Chunks of ice crashing down from the CN Tower following a weekend of freezing rain forced the closure of the Toronto landmark and damaged the roof of a nearby baseball stadium, prompting the Toronto Blue Jays to cancel Monday night's game against the Kansas City Royals.

Police had blocked off the area directly under the CN Tower and the Rogers Centre due to the "relatively large" blocks of ice tumbling down onto the streets and sidewalks below.

"Fortunately there's been no injuries reported," said Const. Allyson Douglas-Cook.

The Blue Jays said crews were working to repair a hole in the roof of the Rogers Centre and fans would be treated to a "traditional doubleheader" Tuesday afternoon.

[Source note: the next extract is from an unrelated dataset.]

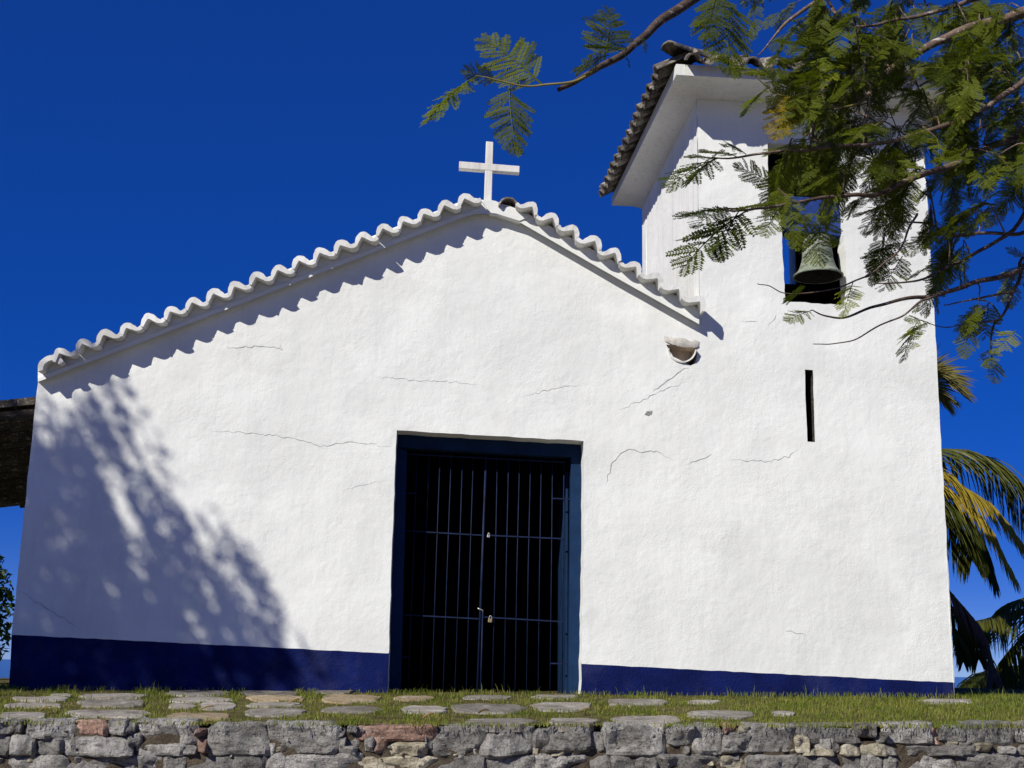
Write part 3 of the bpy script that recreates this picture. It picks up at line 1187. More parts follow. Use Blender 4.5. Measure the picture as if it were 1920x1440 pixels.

"We apologize to our fans for this inconvenience," the team said on Twitter.


UPDATE: 7 p.m.

Toronto Blue Jays executive Andrew Miller was standing with some colleagues by the Rogers Centre infield Monday morning when he heard a series of unexpected bangs.

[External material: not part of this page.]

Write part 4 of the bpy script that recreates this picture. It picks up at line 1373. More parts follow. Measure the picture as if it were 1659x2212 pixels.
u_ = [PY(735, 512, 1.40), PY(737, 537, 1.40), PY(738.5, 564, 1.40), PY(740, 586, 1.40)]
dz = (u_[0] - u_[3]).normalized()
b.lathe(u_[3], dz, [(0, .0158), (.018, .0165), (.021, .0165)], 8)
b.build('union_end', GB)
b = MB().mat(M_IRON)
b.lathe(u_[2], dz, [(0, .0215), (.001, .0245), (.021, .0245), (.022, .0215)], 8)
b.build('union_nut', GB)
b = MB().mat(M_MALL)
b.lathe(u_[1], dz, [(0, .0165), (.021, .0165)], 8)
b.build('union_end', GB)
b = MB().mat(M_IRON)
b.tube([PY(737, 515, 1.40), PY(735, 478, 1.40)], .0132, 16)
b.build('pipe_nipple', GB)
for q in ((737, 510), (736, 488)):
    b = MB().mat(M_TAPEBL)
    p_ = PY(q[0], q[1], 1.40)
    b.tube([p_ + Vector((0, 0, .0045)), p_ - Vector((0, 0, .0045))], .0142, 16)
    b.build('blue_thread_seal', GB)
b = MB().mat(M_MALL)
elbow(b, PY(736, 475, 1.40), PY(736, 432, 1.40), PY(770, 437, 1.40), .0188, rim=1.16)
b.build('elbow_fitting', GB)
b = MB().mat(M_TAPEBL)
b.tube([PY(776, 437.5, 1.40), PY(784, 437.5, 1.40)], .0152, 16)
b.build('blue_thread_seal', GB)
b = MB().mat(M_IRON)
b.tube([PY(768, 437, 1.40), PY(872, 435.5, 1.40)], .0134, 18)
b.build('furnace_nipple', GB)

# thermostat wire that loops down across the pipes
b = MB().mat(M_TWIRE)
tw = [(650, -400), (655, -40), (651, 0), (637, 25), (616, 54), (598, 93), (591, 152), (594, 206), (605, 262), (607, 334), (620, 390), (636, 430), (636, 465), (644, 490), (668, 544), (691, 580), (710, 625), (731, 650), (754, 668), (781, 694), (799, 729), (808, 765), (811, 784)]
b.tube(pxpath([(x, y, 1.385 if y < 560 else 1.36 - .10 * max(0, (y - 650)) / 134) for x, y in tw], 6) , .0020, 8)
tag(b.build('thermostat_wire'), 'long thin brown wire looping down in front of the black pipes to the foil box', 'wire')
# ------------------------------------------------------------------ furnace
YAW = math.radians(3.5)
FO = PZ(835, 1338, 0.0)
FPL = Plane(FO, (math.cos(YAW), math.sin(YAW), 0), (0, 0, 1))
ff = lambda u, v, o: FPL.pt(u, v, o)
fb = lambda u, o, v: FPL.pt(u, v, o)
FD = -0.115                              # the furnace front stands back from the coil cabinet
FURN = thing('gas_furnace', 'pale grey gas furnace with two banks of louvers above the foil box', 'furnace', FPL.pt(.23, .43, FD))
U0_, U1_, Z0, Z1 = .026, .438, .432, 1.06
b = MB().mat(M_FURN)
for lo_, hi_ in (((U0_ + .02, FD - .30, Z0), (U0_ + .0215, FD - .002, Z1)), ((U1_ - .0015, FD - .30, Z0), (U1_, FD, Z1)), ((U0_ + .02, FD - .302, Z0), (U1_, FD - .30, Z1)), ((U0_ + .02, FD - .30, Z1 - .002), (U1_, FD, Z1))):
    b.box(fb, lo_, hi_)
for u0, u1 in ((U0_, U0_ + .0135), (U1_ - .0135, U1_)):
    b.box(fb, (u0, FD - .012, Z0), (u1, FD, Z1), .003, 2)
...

Several pieces of ice fell on the domed stadium from the nearby CN Tower, with one chunk creating a hole the size of a workdesk in the roof on the east side of the building.

"It's hard to describe, it was really loud," Miller said. "It sounded like fireworks or some sort of explosion."

The evening game between the Blue Jays and Kansas City Royals was postponed about 90 minutes before the scheduled first pitch at 7:07 p.m. ET. The teams will play a double-header Tuesday.

Miller, who was at field level to inspect damage from a weekend ice storm that hammered the southern Ontario region, said he was startled by a series of "different, loud collisions."

"We saw it happen, it was pretty frightening at the time," said Miller, the team's executive vice-president of business operations. "We knew that (if) there was a game going on at the time, it would have been a risk to players and the fans."

A hole was still visible in the roof on Monday afternoon. Work crews eventually repaired the tear although tarps and buckets remained on the turf in right field, along the left-field line and the edge of the infield to catch drips.

Miller said pieces of ice crashed to the turf in right field along with some insulation from the roof.

Team officials consulted with engineering staff, CN Tower representatives and the Toronto Police before making the decision to reschedule the game.

If the double-header against the Royals is played, the second game will begin 30 minutes after the conclusion of the first game, which is set to begin at 3:07 p.m. ET. Toronto was coming off back-to-back postponements in Cleveland over the weekend due to rain.

Even though Monday's game was rescheduled, the Blue Jays are calling it a cancellation as they'll lose a home gate.

Fans with tickets to Tuesday's game will be able to attend both games of the double-header, the team said. Tickets from Monday's game can also be exchanged for one of nine future games (including entry on Tuesday).


ORIGINAL: 12:50 p.m.

Chunks of ice crashing down from the CN Tower following a weekend of freezing rain forced the closure of the Toronto landmark and prompted the city's baseball team to consider cancelling Monday night's game against the Kansas City Royals at the nearby Rogers Centre.

Police said they had blocked off the area directly under the CN Tower and the baseball stadium due to the "relatively large" blocks of ice tumbling down onto the streets and sidewalks below.

"Fortunately there's been no injuries reported," said Const. Allyson Douglas-Cook.

Falling chunks of ice have reportedly smashed windows on neighbouring buildings, damaged the roof of Rogers Centre and smashed vehicles parked in the area.

The Toronto Blue Jays said they were working with the CN Tower and local police to evaluate conditions around the stadium and expected to provide an update later in the day.

Toronto, along with much of southern and central Ontario, is recovering from an ice storm that resulted in power outages, cancelled flights and road collisions over the weekend.

By Monday afternoon, more than 120,000 customers across much of the province remained without power as the weather system transitioned to drenching rain in most areas.